* _Problem details_
Each line below should be quoted exactly, please.

* _Data lines_
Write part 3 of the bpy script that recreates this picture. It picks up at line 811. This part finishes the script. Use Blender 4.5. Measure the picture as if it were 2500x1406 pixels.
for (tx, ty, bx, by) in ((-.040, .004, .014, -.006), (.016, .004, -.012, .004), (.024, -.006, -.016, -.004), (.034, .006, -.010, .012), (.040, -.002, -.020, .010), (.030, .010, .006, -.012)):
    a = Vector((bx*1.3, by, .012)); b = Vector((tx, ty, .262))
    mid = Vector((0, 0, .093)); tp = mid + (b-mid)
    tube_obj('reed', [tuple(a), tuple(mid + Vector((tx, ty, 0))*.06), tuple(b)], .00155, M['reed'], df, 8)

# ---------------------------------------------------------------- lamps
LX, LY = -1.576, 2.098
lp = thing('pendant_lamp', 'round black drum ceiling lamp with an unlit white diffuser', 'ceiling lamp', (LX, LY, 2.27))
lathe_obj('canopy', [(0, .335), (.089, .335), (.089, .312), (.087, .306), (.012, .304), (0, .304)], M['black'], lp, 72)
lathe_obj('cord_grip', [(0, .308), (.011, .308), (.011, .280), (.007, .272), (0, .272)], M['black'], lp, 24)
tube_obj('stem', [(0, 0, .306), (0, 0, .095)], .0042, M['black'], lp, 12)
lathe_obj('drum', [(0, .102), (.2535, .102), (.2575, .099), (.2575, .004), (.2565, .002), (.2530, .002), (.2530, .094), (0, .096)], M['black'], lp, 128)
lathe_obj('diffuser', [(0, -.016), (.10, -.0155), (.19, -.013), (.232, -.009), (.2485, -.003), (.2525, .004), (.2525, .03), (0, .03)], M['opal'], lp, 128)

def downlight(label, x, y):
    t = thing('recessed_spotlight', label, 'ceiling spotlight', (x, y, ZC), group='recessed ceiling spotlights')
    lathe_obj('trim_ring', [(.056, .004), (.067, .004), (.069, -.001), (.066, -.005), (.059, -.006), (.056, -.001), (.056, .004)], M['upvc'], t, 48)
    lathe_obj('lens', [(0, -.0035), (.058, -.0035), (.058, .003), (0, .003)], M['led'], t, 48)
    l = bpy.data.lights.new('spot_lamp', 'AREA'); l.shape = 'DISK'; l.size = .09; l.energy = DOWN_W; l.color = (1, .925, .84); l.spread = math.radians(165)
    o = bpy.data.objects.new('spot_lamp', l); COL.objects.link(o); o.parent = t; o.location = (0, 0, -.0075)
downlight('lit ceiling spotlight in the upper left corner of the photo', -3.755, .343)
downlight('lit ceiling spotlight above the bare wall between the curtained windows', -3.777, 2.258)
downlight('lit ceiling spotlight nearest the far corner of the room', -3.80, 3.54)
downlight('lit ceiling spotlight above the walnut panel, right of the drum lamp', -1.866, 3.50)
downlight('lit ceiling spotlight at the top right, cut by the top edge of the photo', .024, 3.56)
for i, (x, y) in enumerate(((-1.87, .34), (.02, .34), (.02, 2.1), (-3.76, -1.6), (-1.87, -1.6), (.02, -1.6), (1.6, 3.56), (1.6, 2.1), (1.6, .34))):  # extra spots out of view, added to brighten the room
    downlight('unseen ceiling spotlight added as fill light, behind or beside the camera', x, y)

* _Task response_
Write part 3 of the bpy script that recreates this picture. It picks up at line 811. This part finishes the script. Use Blender 4.5. Measure the picture as if it were 2500x1406 pixels.
for (tx, ty, bx, by) in ((-.040, .004, .014, -.006), (.016, .004, -.012, .004), (.024, -.006, -.016, -.004), (.034, .006, -.010, .012), (.040, -.002, -.020, .010), (.030, .010, .006, -.012)):
    a = Vector((bx*1.3, by, .012)); b = Vector((tx, ty, .262))
    mid = Vector((0, 0, .093)); tp = mid + (b-mid)
    tube_obj('reed', [tuple(a), tuple(mid + Vector((tx, ty, 0))*.06), tuple(b)], .00155, M['reed'], df, 8)

# ---------------------------------------------------------------- lamps
LX, LY = -1.576, 2.098
lp = thing('pendant_lamp', 'round black drum ceiling lamp with an unlit white diffuser', 'ceiling lamp', (LX, LY, 2.27))
lathe_obj('canopy', [(0, .335), (.089, .335), (.089, .312), (.087, .306), (.012, .304), (0, .304)], M['black'], lp, 72)
lathe_obj('cord_grip', [(0, .308), (.011, .308), (.011, .280), (.007, .272), (0, .272)], M['black'], lp, 24)
tube_obj('stem', [(0, 0, .306), (0, 0, .095)], .0042, M['black'], lp, 12)
lathe_obj('drum', [(0, .102), (.2535, .102), (.2575, .099), (.2575, .004), (.2565, .002), (.2530, .002), (.2530, .094), (0, .096)], M['black'], lp, 128)
lathe_obj('diffuser', [(0, -.016), (.10, -.0155), (.19, -.013), (.232, -.009), (.2485, -.003), (.2525, .004), (.2525, .03), (0, .03)], M['opal'], lp, 128)

def downlight(label, x, y):
    t = thing('recessed_spotlight', label, 'ceiling spotlight', (x, y, ZC), group='recessed ceiling spotlights')
    lathe_obj('trim_ring', [(.056, .004), (.067, .004), (.069, -.001), (.066, -.005), (.059, -.006), (.056, -.001), (.056, .004)], M['upvc'], t, 48)
    lathe_obj('lens', [(0, -.0035), (.058, -.0035), (.058, .003), (0, .003)], M['led'], t, 48)
    l = bpy.data.lights.new('spot_lamp', 'AREA'); l.shape = 'DISK'; l.size = .09; l.energy = DOWN_W; l.color = (1, .925, .84); l.spread = math.radians(165)
    o = bpy.data.objects.new('spot_lamp', l); COL.objects.link(o); o.parent = t; o.location = (0, 0, -.0075)
downlight('lit ceiling spotlight in the upper left corner of the photo', -3.755, .343)
downlight('lit ceiling spotlight above the bare wall between the curtained windows', -3.777, 2.258)
downlight('lit ceiling spotlight nearest the far corner of the room', -3.80, 3.54)
downlight('lit ceiling spotlight above the walnut panel, right of the drum lamp', -1.866, 3.50)
downlight('lit ceiling spotlight at the top right, cut by the top edge of the photo', .024, 3.56)
for i, (x, y) in enumerate(((-1.87, .34), (.02, .34), (.02, 2.1), (-3.76, -1.6), (-1.87, -1.6), (.02, -1.6), (1.6, 3.56), (1.6, 2.1), (1.6, .34))):  # extra spots out of view, added to brighten the room
    downlight('unseen ceiling spotlight added as fill light, behind or beside the camera', x, y)